**TASK DESCRIPTION:** Search the listing below for "scene". Copy each matching line.

**RECORDED DATA:**

-- Start --

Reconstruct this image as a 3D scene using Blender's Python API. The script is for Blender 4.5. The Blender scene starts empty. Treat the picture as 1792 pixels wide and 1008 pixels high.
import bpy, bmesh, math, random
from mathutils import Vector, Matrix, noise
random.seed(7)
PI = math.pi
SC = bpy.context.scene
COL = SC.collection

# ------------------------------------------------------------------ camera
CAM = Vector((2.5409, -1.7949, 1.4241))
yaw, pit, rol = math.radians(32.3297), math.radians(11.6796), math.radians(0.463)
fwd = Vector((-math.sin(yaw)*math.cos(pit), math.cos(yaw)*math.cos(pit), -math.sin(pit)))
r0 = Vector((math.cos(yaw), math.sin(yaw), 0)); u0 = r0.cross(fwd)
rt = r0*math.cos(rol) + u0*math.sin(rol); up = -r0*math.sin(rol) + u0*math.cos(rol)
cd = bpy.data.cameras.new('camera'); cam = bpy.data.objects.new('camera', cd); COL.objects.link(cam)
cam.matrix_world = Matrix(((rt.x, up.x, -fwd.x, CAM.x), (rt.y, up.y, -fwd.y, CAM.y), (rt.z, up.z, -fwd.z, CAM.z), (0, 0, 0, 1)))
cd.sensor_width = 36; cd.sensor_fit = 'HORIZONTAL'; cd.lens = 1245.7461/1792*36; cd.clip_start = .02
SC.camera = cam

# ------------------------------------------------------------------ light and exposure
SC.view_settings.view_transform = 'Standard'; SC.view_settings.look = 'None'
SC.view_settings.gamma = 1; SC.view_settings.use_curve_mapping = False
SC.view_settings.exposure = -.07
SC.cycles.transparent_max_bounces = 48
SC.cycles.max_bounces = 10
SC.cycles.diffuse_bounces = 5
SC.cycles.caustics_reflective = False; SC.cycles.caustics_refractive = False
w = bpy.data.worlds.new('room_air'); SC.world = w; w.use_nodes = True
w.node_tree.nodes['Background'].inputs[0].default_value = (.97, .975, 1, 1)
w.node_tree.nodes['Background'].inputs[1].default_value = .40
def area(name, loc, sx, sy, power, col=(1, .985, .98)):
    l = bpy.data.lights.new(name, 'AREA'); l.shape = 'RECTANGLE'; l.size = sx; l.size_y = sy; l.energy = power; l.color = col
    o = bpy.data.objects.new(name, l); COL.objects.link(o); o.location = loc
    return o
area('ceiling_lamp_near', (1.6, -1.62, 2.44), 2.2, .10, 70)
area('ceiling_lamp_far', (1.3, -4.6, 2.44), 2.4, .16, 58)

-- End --

**COMPLETE OUTPUT:**
Reconstruct this image as a 3D scene using Blender's Python API. The script is for Blender 4.5. The Blender scene starts empty. Treat the picture as 1792 pixels wide and 1008 pixels high.
SC = bpy.context.scene